I know full well that this “Garden of Delight” that greets me (weeds and all) when I step out my front door is a gift of grace that is not of my doing and would not exist were it left to my means and talents to create. I have no illusions that I have a “green thumb.” A creative and talented gardener and horticulturalist extraordinaire I am not. What I am is a recipient of grace who in gratitude for what I have been graciously given willingly (at my best) tends the garden that brings me (and others) delight. Whether it is cleaning up roadside and riverside trash by which others despoil Mother Nature or weeding out the less appreciated greenery that she plants in my garden along with the more treasured foliage, it is all a part of my calling to till and keep this planet (God’s garden) that delights me and sustains me and all God’s creatures great and small.

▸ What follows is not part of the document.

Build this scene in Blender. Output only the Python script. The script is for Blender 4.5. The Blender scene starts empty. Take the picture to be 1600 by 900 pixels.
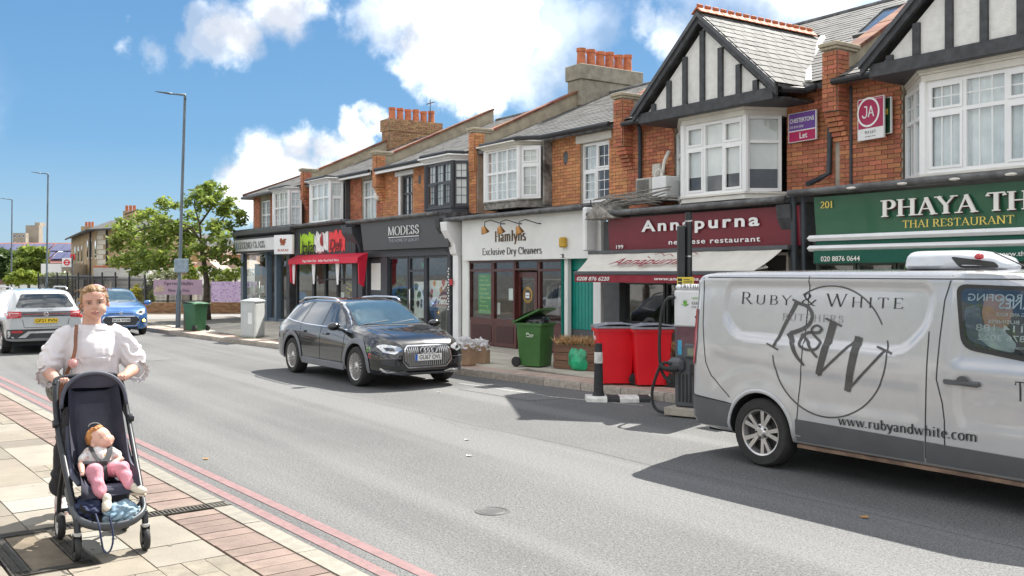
import bpy, bmesh, math, random
import numpy as np
from mathutils import Vector, Matrix
from mathutils.bvhtree import BVHTree
from mathutils import noise as mnoise
SC = bpy.context.scene
COL = SC.collection
R = math.radians
V3 = Vector
rnd = random.Random(7)
CAM_H = 1.95
HEAD = math.radians(145.9)
FW = V3((math.cos(HEAD), math.sin(HEAD), 0)); RT = V3((math.sin(HEAD), -math.cos(HEAD), 0))
cd = bpy.data.cameras.new('camera'); cam = bpy.data.objects.new('camera', cd); COL.objects.link(cam)
cam.location = (0, 0, CAM_H); cam.rotation_euler = (R(90), 0, HEAD - R(90))
cd.sensor_width = 36; cd.lens = 36 * 1500 / 1600; cd.shift_y = -(450 - 427) / 1600; cd.clip_start = .05; cd.clip_end = 3000
SC.camera = cam
SUN = V3((-.27, .76, 1.0)).normalized()
sl = bpy.data.lights.new('sun', 'SUN'); sl.energy = 2.0; sl.angle = R(.5); sl.color = (1, .96, .89)
so = bpy.data.objects.new('sun', sl); COL.objects.link(so); so.rotation_euler = SUN.to_track_quat('Z', 'Y').to_euler()
so.location = (0, 0, 30)
SC.view_settings.view_transform = 'Standard'; SC.view_settings.look = 'None'
SC.view_settings.exposure = 2.4; SC.view_settings.gamma = 1
W = bpy.data.worlds.new('World'); SC.world = W; W.use_nodes = True
NT = W.node_tree; NT.nodes.clear()
class G:
 """tiny helper to write node graphs"""
 def __init__(s, nt): s.nt = nt; s.n = nt.nodes; s.l = nt.links
 def put(s, sock, v):
  if isinstance(v, bpy.types.NodeSocket): s.l.new(v, sock)
  elif v is not None: sock.default_value = v
 def m(s, op, a, b=None, c=None, clamp=False):
  n = s.n.new('ShaderNodeMath'); n.operation = op; n.use_clamp = clamp
  s.put(n.inputs[0], a); s.put(n.inputs[1], b)
  if c is not None: s.put(n.inputs[2], c)
  return n.outputs[0]
 def vm(s, op, a, b=None, out=0):
  n = s.n.new('ShaderNodeVectorMath'); n.operation = op
  s.put(n.inputs[0], a); s.put(n.inputs[1], b); return n.outputs[out]
 def noise(s, vec, scale, det=2, rough=.5, out=0, dist=0):
  n = s.n.new('ShaderNodeTexNoise'); s.put(n.inputs['Vector'], vec)
  n.inputs['Scale'].default_value = scale; n.inputs['Detail'].default_value = det
  n.inputs['Roughness'].default_value = rough; n.inputs['Distortion'].default_value = dist; return n.outputs[out]
 def ramp(s, f, stops):
  n = s.n.new('ShaderNodeValToRGB'); s.put(n.inputs[0], f); e = n.color_ramp.elements
  while len(e) < len(stops): e.new(.5)
  for q, (p, c) in zip(e, stops):
   q.position = p; q.color = (*c, 1) if hasattr(c, '__len__') else (c, c, c, 1)
  return n.outputs[0]
 def mix(s, f, a, b, mode='MIX'):
  n = s.n.new('ShaderNodeMix'); n.data_type = 'RGBA'; n.blend_type = mode
  s.put(n.inputs[0], f)
  s.put(n.inputs[6], (*a, 1) if isinstance(a, tuple) and len(a) == 3 else a)
  s.put(n.inputs[7], (*b, 1) if isinstance(b, tuple) and len(b) == 3 else b); return n.outputs[2]
 def smooth(s, v, a, b):
  n = s.n.new('ShaderNodeMapRange'); n.interpolation_type = 'SMOOTHSTEP'
  s.put(n.inputs[0], v); s.put(n.inputs[1], a); s.put(n.inputs[2], b); n.inputs[3].default_value = 0; n.inputs[4].default_value = 1
  return n.outputs[0]
g = G(NT)
tc = g.n.new('ShaderNodeTexCoord').outputs['Generated']
sky = g.n.new('ShaderNodeTexSky'); sky.sky_type = 'NISHITA'; sky.sun_disc = False
sky.sun_elevation = math.asin(SUN.z); sky.sun_rotation = math.atan2(SUN.x, SUN.y)
sky.altitude = 50; sky.air_density = 1.0; sky.dust_density = .6; sky.ozone_density = 2.5
hs = g.n.new('ShaderNodeHueSaturation'); hs.inputs['Saturation'].default_value = 1.15; hs.inputs['Value'].default_value = .5
g.l.new(sky.outputs[0], hs.inputs['Color'])
def ddir(px, py): return (FW + RT * ((px - 800) / 1500) + V3((0, 0, (427 - py) / 1500))).normalized()
n1 = g.noise(tc, 5.0, 8, .60); n2 = g.noise(tc, 16, 6, .6)
wob = g.m('ADD', g.m('MULTIPLY', g.m('SUBTRACT', n1, .5), .15), g.m('MULTIPLY', g.m('SUBTRACT', n2, .5), .07))
mask = None
for (px, py, r, k) in [(690, 30, .042, 1), (645, 0, .034, .9), (740, 60, .043, 1), (700, 105, .036, .95), (745, 130, .028, .9), (668, 85, .03, 1), (625, 45, .024, .5), (778, 20, .036, .75), (590, 15, .022, .4), (830, 90, .042, .42), (880, 60, .045, .3), (930, 40, .035, .25),
     (420, 245, .031, 1), (465, 228, .027, 1), (505, 232, .024, 1), (548, 196, .017, .95), (390, 285, .026, .95), (400, 315, .024, .6), (450, 268, .036, .9), (450, 310, .032, .6), (575, 182, .014, .6), (395, 250, .02, .8),
     (430, 25, .038, .95), (385, 55, .034, .9), (345, 75, .022, .6), (475, 5, .026, .7), (300, 78, .016, .4), (320, 40, .016, .4), (190, 72, .018, .5), (235, 80, .018, .35), (1045, 55, .028, .5), (1010, 40, .02, .35), (1110, 20, .03, .25),
     (1250, -170, .13, .7), (300, -700, .2, .8), (-700, 60, .22, .9), (2600, -60, .34, .85), (2600, 220, .35, .9), (60, -800, .25, .9)]:
 d = g.vm('DISTANCE', tc, tuple(ddir(px, py)), out=1)
 dd = g.m('ADD', d, wob)
 mk = g.m('MULTIPLY', g.m('SUBTRACT', 1.0, g.smooth(dd, r * .42, r * 1.38)), k)
 mask = mk if mask is None else g.m('MAXIMUM', mask, mk)
cshade = g.noise(g.vm('ADD', tc, (0, 0, .03)), 9, 6, .55)
ccol = g.mix(g.smooth(cshade, .38, .64), (1.05, 1.1, 1.2), (3.3, 3.25, 3.15))
z_ = g.n.new('ShaderNodeSeparateXYZ'); g.l.new(tc, z_.inputs[0])
fill_cloud = g.m('MULTIPLY', g.smooth(g.noise(tc, 2.2, 7, .6), .40, .52), g.smooth(g.vm('DOT_PRODUCT', tc, tuple(FW), out=1), .72, .3))  # unseen cloud cover behind the camera, thickened to fill the shaded fronts
mask = g.m('MAXIMUM', mask, g.m('MULTIPLY', fill_cloud, .95))
mask = g.m('MULTIPLY', mask, g.smooth(z_.outputs[2], -.02, .04))
ev = g.m('MULTIPLY', z_.outputs[2], 1.0)
grad = g.ramp(ev, [(0, (.36, .54, .70)), (.05, (.29, .50, .71)), (.13, (.16, .38, .655)), (.28, (.125, .31, .59)), (.6, (.06, .20, .45)), (1, (.05, .16, .40))])
blue = g.mix(.93, hs.outputs[0], g.vm('MULTIPLY', grad, (1.28, 1.28, 1.28)))
skyc = g.mix(mask, blue, ccol)
bg = g.n.new('ShaderNodeBackground'); g.l.new(skyc, bg.inputs[0]); bg.inputs[1].default_value = .15
wo = g.n.new('ShaderNodeOutputWorld'); g.l.new(bg.outputs[0], wo.inputs[0])
def C(r, g_, b):
 f = lambda v: (v / 255 / 12.92) if v / 255 <= .04045 else ((v / 255 + .055) / 1.055) ** 2.4
 return (f(r), f(g_), f(b))
MATS = {}
def M(name, col=(.5, .5, .5), rough=.6, metal=0, var=.12, scale=6, bump=0, bscale=60, coat=0, col2=None, dirt=0, spec=.5, emit=0, sub=0, rand=0, squash=None):
 """procedural principled material: noise colour variation, fine bump, optional stains and per-piece variation"""
 if name in MATS: return MATS[name]
 m = bpy.data.materials.new(name); m.use_nodes = True; g = G(m.node_tree)
 b = g.n['Principled BSDF']; MATS[name] = m
 co = g.n.new('ShaderNodeTexCoord').outputs['Object']
 if squash: co = g.vm('MULTIPLY', co, squash)
 n = g.noise(co, scale, 4, .6)
 c2 = col2 or tuple(v * (1 - 1.6 * var) for v in col); c1 = col if col2 else tuple(v * (1 + var) for v in col)
 c = g.mix(g.smooth(n, .3, .7), c2, c1)
 if rand:
  oi = g.n.new('ShaderNodeObjectInfo').outputs['Random']; gi = g.n.new('ShaderNodeNewGeometry').outputs['Random Per Island']
  f = g.m('FRACT', g.m('ADD', oi, gi))
  h = g.n.new('ShaderNodeHueSaturation'); g.l.new(c, h.inputs['Color'])
  g.l.new(g.m('ADD', g.m('MULTIPLY', f, 2 * rand), 1 - rand), h.inputs['Value'])
  g.l.new(g.m('ADD', g.m('MULTIPLY', g.m('FRACT', g.m('MULTIPLY', f, 7.3)), .03 * min(1, rand * 3)), .5 - .015 * min(1, rand * 3)), h.inputs['Hue'])
  c = h.outputs[0]
 if dirt:
  dn = g.smooth(g.noise(co, 1.3, 6, .7), .48, .75)
  c = g.mix(g.m('MULTIPLY', dn, dirt), c, tuple(v * .35 for v in col))
 g.l.new(c, b.inputs['Base Color'])
 g.l.new(g.m('ADD', g.m('MULTIPLY', g.m('SUBTRACT', n, .5), .15 if metal < .2 and rough > .35 and not coat else .02), rough, clamp=True), b.inputs['Roughness'])
 b.inputs['Metallic'].default_value = metal; b.inputs['Specular IOR Level'].default_value = spec
 if coat: b.inputs['Coat Weight'].default_value = coat; b.inputs['Coat Roughness'].default_value = .03
 if sub: b.inputs['Subsurface Weight'].default_value = sub; b.inputs['Subsurface Scale'].default_value = .02; b.inputs['Subsurface Radius'].default_value = (1, .35, .2)
 if bump:
  bn = g.n.new('ShaderNodeBump'); bn.inputs['Strength'].default_value = bump; bn.inputs['Distance'].default_value = .01
  g.l.new(g.noise(co, bscale, 4, .6), bn.inputs['Height']); g.l.new(bn.outputs[0], b.inputs['Normal'])
 if emit: b.inputs['Emission Color'].default_value = (*col, 1); b.inputs['Emission Strength'].default_value = emit
 return m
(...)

Tilling and keeping my little parcel of God’s greater garden is a very down-to-earth act that literally keeps me “grounded” in the belief and knowledge of who I am and whose I am. The narrator/s of the Creation account would have all of us who bare the name Homo sapiens (man the wise) envision God as the Master Gardener down on her/his knees with hands in the dirt, fashioning Adam out of the “Adamah” (ground). Like a gardener, God holds the soil of our lives in God’s hands, breathing into it vitality.

From the very beginning of time to springtime 2021, God continually holds the soil of our lives in God’s hands. A gardener God is one who never slumbers or sleeps because there is too much beauty to behold and protect, too much fragrance to inhale and preserve, too much succulence to taste and perpetuate. A gardener God provides for “daily bread” which on this Maundy Thursday meal in an upper room in old Jerusalem becomes for us the body of Christ, the “bread of life.” A gardener God sees beyond the darkness of Good Friday and a cross on a hill and plants the springtime seed of new life that springs forth in that sunlit garden of Easter morn where the echoes of Eden turn temporal preoccupations into perennial (eternal) delights.

When on this coming Easter morn we join in the faithful acclamation, “Alleluia! He is risen; he is risen, indeed,” we will be proclaiming the delight that every gardener experiences each spring as new shoots break forth from the ground in which they laid not dead but only awaiting the season of regeneration. In the mean time I will plan to spend Friday (God’s Friday) stewarding my garden by pulling the last weed before laying the mulch. It will be delightful.